START

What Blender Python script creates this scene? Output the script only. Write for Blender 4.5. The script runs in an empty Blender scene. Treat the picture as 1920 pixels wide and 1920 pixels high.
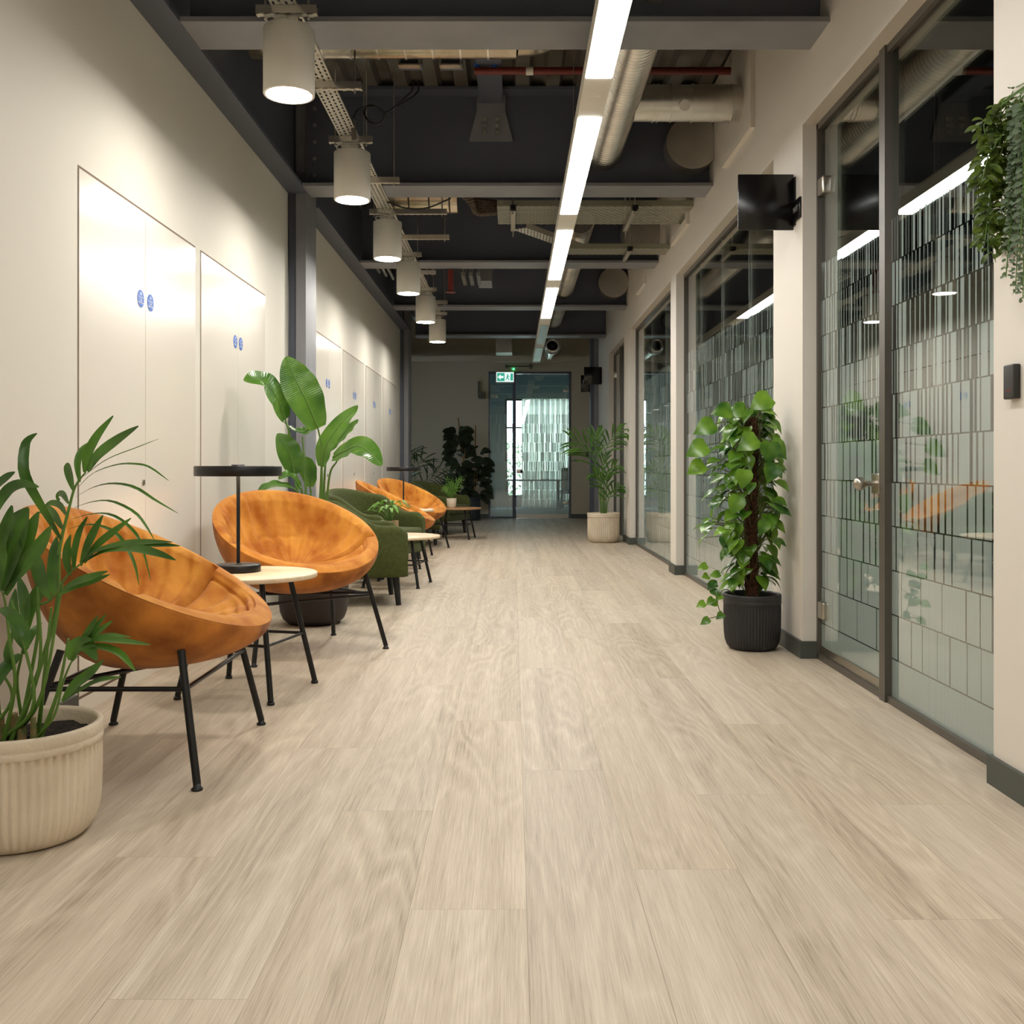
import bpy, bmesh, math, random
from mathutils import Vector, Matrix
R = math.radians
PI = math.pi
scn = bpy.context.scene
COL = scn.collection
random.seed(7)

# ------------------------------------------------------------------ camera, world, exposure
F, CX, CY = 1850.0, 962.0, 877.0          # focal length and principal point for a 1920 px frame
cam_d = bpy.data.cameras.new('camera')
cam_d.sensor_width = 36.0
cam_d.lens = F / 1920 * 36
cam_d.shift_x = (960 - CX) / 1920
cam_d.shift_y = -(960 - CY) / 1920
cam_d.clip_start = 0.05
cam = bpy.data.objects.new('camera', cam_d)
cam.location = (0, 0, 1.0)
cam.rotation_euler = (R(90), 0, 0)
COL.objects.link(cam)
scn.camera = cam
w = bpy.data.worlds.new('daylight')
scn.world = w
w.use_nodes = True
w.node_tree.nodes['Background'].inputs[0].default_value = (0.72, 0.90, 1.0, 1)
w.node_tree.nodes['Background'].inputs[1].default_value = 12.0
vs = scn.view_settings
vs.view_transform = 'Standard'; vs.look = 'None'; vs.gamma = 1.0; vs.use_curve_mapping = False
vs.exposure = 0.0
E_STRIP, E_DISC, E_LAMP = 46.0, 196.0, 10.0
WARM = (1.0, 0.945, 0.85); NEUT = (1.0, 0.975, 0.93)
cy = scn.cycles
cy.use_denoising = True
cy.max_bounces = 10; cy.diffuse_bounces = 4; cy.glossy_bounces = 5; cy.transmission_bounces = 6; cy.transparent_max_bounces = 24
cy.sample_clamp_indirect = 6.0
cy.caustics_reflective = False; cy.caustics_refractive = False

# ------------------------------------------------------------------ helpers
def lin(c):
    return tuple(((v / 255) / 12.92 if v / 255 <= .04045 else ((v / 255 + .055) / 1.055) ** 2.4) for v in c)

def P(x, y, D):
    """A point seen at pixel x, y of the photo, D metres down the corridor."""
    return Vector(((x - CX) * D / F, D, 1 - (y - CY) * D / F))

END

__REQUEST__: Pick out the lines above that hold the string "scene" and show them.

__RESPONSE TO THIS EXERCISE__:
What Blender Python script creates this scene? Output the script only. Write for Blender 4.5. The script runs in an empty Blender scene. Treat the picture as 1920 pixels wide and 1920 pixels high.
scn = bpy.context.scene